**GIVEN DATA**
%%

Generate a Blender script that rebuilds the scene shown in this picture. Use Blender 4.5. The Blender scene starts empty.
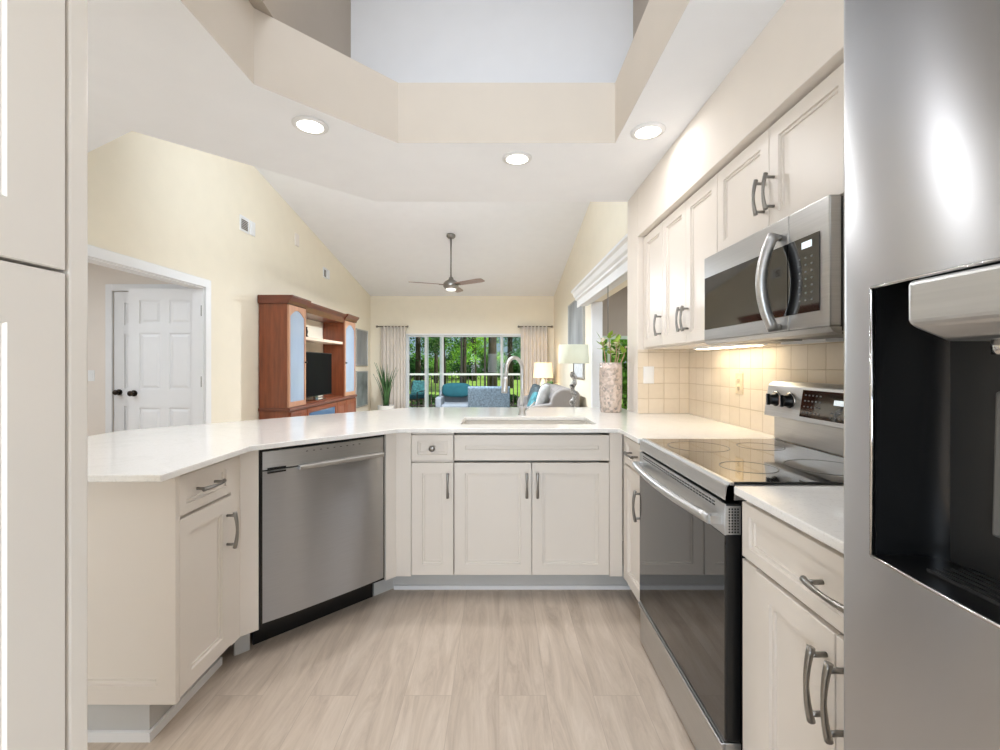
import bpy, bmesh, math, random
from mathutils import Vector, Matrix
PI = math.pi
C = bpy.context.scene.collection
S = bpy.context.scene
random.seed(7)

# ------------------------------------------------------------------ camera
H = 1.244
cam_d = bpy.data.cameras.new('camera'); cam = bpy.data.objects.new('camera', cam_d); C.objects.link(cam)
cam.location = (0, 0, H); cam.rotation_euler = (PI/2, 0, 0)
cam_d.sensor_width = 36; cam_d.lens = 0.444*36
cam_d.shift_x = 0.001; cam_d.shift_y = -0.010
cam_d.clip_start = 0.02; cam_d.clip_end = 300
S.camera = cam
# ------------------------------------------------------------------ world, sun, area lights, exposure
S.view_settings.view_transform = 'Standard'; S.view_settings.look = 'None'
S.view_settings.gamma = 1.0; S.view_settings.use_curve_mapping = False
S.view_settings.exposure = 0.35
w = bpy.data.worlds.new('world'); S.world = w; w.use_nodes = True
nt = w.node_tree; bg = nt.nodes['Background']
sky = nt.nodes.new('ShaderNodeTexSky'); sky.sky_type = 'HOSEK_WILKIE'
sky.sun_direction = (0.45, -0.35, 0.82); sky.turbidity = 4
nt.links.new(sky.outputs[0], bg.inputs[0]); bg.inputs[1].default_value = 2.0

def light(kind, name, loc, power, rot=(0,0,0), size=1.0, size_y=None, col=(1,1,1), spread=None, shape=None):
    d = bpy.data.lights.new(name, kind); o = bpy.data.objects.new(name, d); C.objects.link(o)
    o.location = loc; o.rotation_euler = rot; d.energy = power; d.color = col
    if kind == 'AREA':
        d.shape = shape or ('RECTANGLE' if size_y else 'SQUARE'); d.size = size
        if size_y: d.size_y = size_y
        if spread: d.spread = spread
    elif kind in ('POINT','SPOT'): d.shadow_soft_size = size
    return o
sun = light('SUN', 'sun', (0,0,20), 7.5, (math.radians(38), 0, math.radians(50)), col=(1,.96,.88)); sun.data.angle = 0.01
WARM = (.97, .97, 1); NEUT = (.775, .88, 1)
light('AREA', 'kitchen_fill', (-.35, -1.6, 1.15), 76, (math.radians(112), 0, 0), 2.2, 1.5, NEUT)    # added soft fill behind the camera, not a known window
light('AREA', 'skylight_daylight', (-.15, 1.15, 4.3), 18, (math.radians(6), 0, 0), 1.5, 1.6, (.88,.93,1), spread=math.radians(160))
light('AREA', 'great_room_fill', (-.9, 3.45, 3.15), 44, (math.radians(94), 0, 0), 1.6, 1.0, NEUT)   # added fill hidden above the kitchen ceiling edge, no real opening there
light('AREA', 'fan_lamp', (-.797, 7.37, 2.45), 122, (0,0,0), .17, None, (.84,.915,1), shape='DISK')
light('AREA', 'bedroom_light', (-4.4, 3.0, 2.38), 20, (0,0,0), 1.0, 1.0, NEUT)
light('AREA', 'nook_light', (2.7, 5.0, 2.5), 34, (0,0,0), 1.0, 1.0, NEUT)
CANS = [(-.945, 2.224), (.105, 2.578), (.765, 2.281)]
for k, (x, y) in enumerate(CANS):
    light('AREA', 'can_light', (x, y, 2.43), (7, 7, 1.5)[k], (0,0,0), .10, None, WARM, shape='DISK')
light('AREA', 'under_cabinet_lamp', (1.19, 2.33, 1.331), .28, (0,0,0), .07, .48, (1,.93,.8))

# ------------------------------------------------------------------ materials
def lin(c):
    return tuple((v/12.92 if v <= .04045 else ((v+.055)/1.055)**2.4) for v in (x/255 for x in c))
def newmat(name):
    m = bpy.data.materials.new(name); m.use_nodes = True
    return m, m.node_tree, m.node_tree.nodes['Principled BSDF']
def mat(name, rgb, rough=.5, metal=0, var=.03, vscale=6, bump=0, bscale=60, stretch=(1,1,1), spec=.5, coat=0, rvar=0, aniso=0):
    m, t, p = newmat(name); N = t.nodes; L = t.links
    tc = N.new('ShaderNodeTexCoord'); mp = N.new('ShaderNodeMapping'); mp.inputs['Scale'].default_value = stretch
    L.new(tc.outputs['Object'], mp.inputs[0])
    nz = N.new('ShaderNodeTexNoise'); nz.inputs['Scale'].default_value = vscale; nz.inputs['Detail'].default_value = 3
    L.new(mp.outputs[0], nz.inputs['Vector'])
    r = N.new('ShaderNodeValToRGB'); c = lin(rgb)
    r.color_ramp.elements[0].position = .3; r.color_ramp.elements[1].position = .7
    r.color_ramp.elements[0].color = tuple(max(0, v*(1-var)) for v in c)+(1,)
    r.color_ramp.elements[1].color = tuple(min(1, v*(1+var)) for v in c)+(1,)
    L.new(nz.outputs[0], r.inputs[0]); L.new(r.outputs[0], p.inputs['Base Color'])
    p.inputs['Roughness'].default_value = rough; p.inputs['Metallic'].default_value = metal
    p.inputs['Specular IOR Level'].default_value = spec; p.inputs['Coat Weight'].default_value = coat
    if aniso:
        tg = N.new('ShaderNodeTangent'); tg.direction_type = 'RADIAL'; tg.axis = 'Z'; L.new(tg.outputs[0], p.inputs['Tangent']); p.inputs['Anisotropic'].default_value = aniso; p.inputs['Anisotropic Rotation'].default_value = .25
    if rvar:
        mr = N.new('ShaderNodeMapRange'); mr.inputs['To Min'].default_value = rough-rvar; mr.inputs['To Max'].default_value = rough+rvar
        L.new(nz.outputs[0], mr.inputs[0]); L.new(mr.outputs[0], p.inputs['Roughness'])
    if bump:
        n2 = N.new('ShaderNodeTexNoise'); n2.inputs['Scale'].default_value = bscale; L.new(mp.outputs[0], n2.inputs['Vector'])
        b = N.new('ShaderNodeBump'); b.inputs['Strength'].default_value = bump; b.inputs['Distance'].default_value = .01
        L.new(n2.outputs[0], b.inputs['Height']); L.new(b.outputs[0], p.inputs['Normal'])
    return m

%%

**PROBLEM TO WORK ON**
Copy each line above precisely, dropping the pictures.

**SOLUTION**
Generate a Blender script that rebuilds the scene shown in this picture. Use Blender 4.5. The Blender scene starts empty.
import bpy, bmesh, math, random
from mathutils import Vector, Matrix
PI = math.pi
C = bpy.context.scene.collection
S = bpy.context.scene
random.seed(7)

# ------------------------------------------------------------------ camera
H = 1.244
cam_d = bpy.data.cameras.new('camera'); cam = bpy.data.objects.new('camera', cam_d); C.objects.link(cam)
cam.location = (0, 0, H); cam.rotation_euler = (PI/2, 0, 0)
cam_d.sensor_width = 36; cam_d.lens = 0.444*36
cam_d.shift_x = 0.001; cam_d.shift_y = -0.010
cam_d.clip_start = 0.02; cam_d.clip_end = 300
S.camera = cam
# ------------------------------------------------------------------ world, sun, area lights, exposure
S.view_settings.view_transform = 'Standard'; S.view_settings.look = 'None'
S.view_settings.gamma = 1.0; S.view_settings.use_curve_mapping = False
S.view_settings.exposure = 0.35
w = bpy.data.worlds.new('world'); S.world = w; w.use_nodes = True
nt = w.node_tree; bg = nt.nodes['Background']
sky = nt.nodes.new('ShaderNodeTexSky'); sky.sky_type = 'HOSEK_WILKIE'
sky.sun_direction = (0.45, -0.35, 0.82); sky.turbidity = 4
nt.links.new(sky.outputs[0], bg.inputs[0]); bg.inputs[1].default_value = 2.0

def light(kind, name, loc, power, rot=(0,0,0), size=1.0, size_y=None, col=(1,1,1), spread=None, shape=None):
    d = bpy.data.lights.new(name, kind); o = bpy.data.objects.new(name, d); C.objects.link(o)
    o.location = loc; o.rotation_euler = rot; d.energy = power; d.color = col
    if kind == 'AREA':
        d.shape = shape or ('RECTANGLE' if size_y else 'SQUARE'); d.size = size
        if size_y: d.size_y = size_y
        if spread: d.spread = spread
    elif kind in ('POINT','SPOT'): d.shadow_soft_size = size
    return o
sun = light('SUN', 'sun', (0,0,20), 7.5, (math.radians(38), 0, math.radians(50)), col=(1,.96,.88)); sun.data.angle = 0.01
WARM = (.97, .97, 1); NEUT = (.775, .88, 1)
light('AREA', 'kitchen_fill', (-.35, -1.6, 1.15), 76, (math.radians(112), 0, 0), 2.2, 1.5, NEUT)    # added soft fill behind the camera, not a known window
light('AREA', 'skylight_daylight', (-.15, 1.15, 4.3), 18, (math.radians(6), 0, 0), 1.5, 1.6, (.88,.93,1), spread=math.radians(160))
light('AREA', 'great_room_fill', (-.9, 3.45, 3.15), 44, (math.radians(94), 0, 0), 1.6, 1.0, NEUT)   # added fill hidden above the kitchen ceiling edge, no real opening there
light('AREA', 'fan_lamp', (-.797, 7.37, 2.45), 122, (0,0,0), .17, None, (.84,.915,1), shape='DISK')
light('AREA', 'bedroom_light', (-4.4, 3.0, 2.38), 20, (0,0,0), 1.0, 1.0, NEUT)
light('AREA', 'nook_light', (2.7, 5.0, 2.5), 34, (0,0,0), 1.0, 1.0, NEUT)
CANS = [(-.945, 2.224), (.105, 2.578), (.765, 2.281)]
for k, (x, y) in enumerate(CANS):
    light('AREA', 'can_light', (x, y, 2.43), (7, 7, 1.5)[k], (0,0,0), .10, None, WARM, shape='DISK')
light('AREA', 'under_cabinet_lamp', (1.19, 2.33, 1.331), .28, (0,0,0), .07, .48, (1,.93,.8))

# ------------------------------------------------------------------ materials
def lin(c):
    return tuple((v/12.92 if v <= .04045 else ((v+.055)/1.055)**2.4) for v in (x/255 for x in c))
def newmat(name):
    m = bpy.data.materials.new(name); m.use_nodes = True
    return m, m.node_tree, m.node_tree.nodes['Principled BSDF']
def mat(name, rgb, rough=.5, metal=0, var=.03, vscale=6, bump=0, bscale=60, stretch=(1,1,1), spec=.5, coat=0, rvar=0, aniso=0):
    m, t, p = newmat(name); N = t.nodes; L = t.links
    tc = N.new('ShaderNodeTexCoord'); mp = N.new('ShaderNodeMapping'); mp.inputs['Scale'].default_value = stretch
    L.new(tc.outputs['Object'], mp.inputs[0])
    nz = N.new('ShaderNodeTexNoise'); nz.inputs['Scale'].default_value = vscale; nz.inputs['Detail'].default_value = 3
    L.new(mp.outputs[0], nz.inputs['Vector'])
    r = N.new('ShaderNodeValToRGB'); c = lin(rgb)
    r.color_ramp.elements[0].position = .3; r.color_ramp.elements[1].position = .7
    r.color_ramp.elements[0].color = tuple(max(0, v*(1-var)) for v in c)+(1,)
    r.color_ramp.elements[1].color = tuple(min(1, v*(1+var)) for v in c)+(1,)
    L.new(nz.outputs[0], r.inputs[0]); L.new(r.outputs[0], p.inputs['Base Color'])
    p.inputs['Roughness'].default_value = rough; p.inputs['Metallic'].default_value = metal
    p.inputs['Specular IOR Level'].default_value = spec; p.inputs['Coat Weight'].default_value = coat
    if aniso:
        tg = N.new('ShaderNodeTangent'); tg.direction_type = 'RADIAL'; tg.axis = 'Z'; L.new(tg.outputs[0], p.inputs['Tangent']); p.inputs['Anisotropic'].default_value = aniso; p.inputs['Anisotropic Rotation'].default_value = .25
    if rvar:
        mr = N.new('ShaderNodeMapRange'); mr.inputs['To Min'].default_value = rough-rvar; mr.inputs['To Max'].default_value = rough+rvar
        L.new(nz.outputs[0], mr.inputs[0]); L.new(mr.outputs[0], p.inputs['Roughness'])
    if bump:
        n2 = N.new('ShaderNodeTexNoise'); n2.inputs['Scale'].default_value = bscale; L.new(mp.outputs[0], n2.inputs['Vector'])
        b = N.new('ShaderNodeBump'); b.inputs['Strength'].default_value = bump; b.inputs['Distance'].default_value = .01
        L.new(n2.outputs[0], b.inputs['Height']); L.new(b.outputs[0], p.inputs['Normal'])
    return m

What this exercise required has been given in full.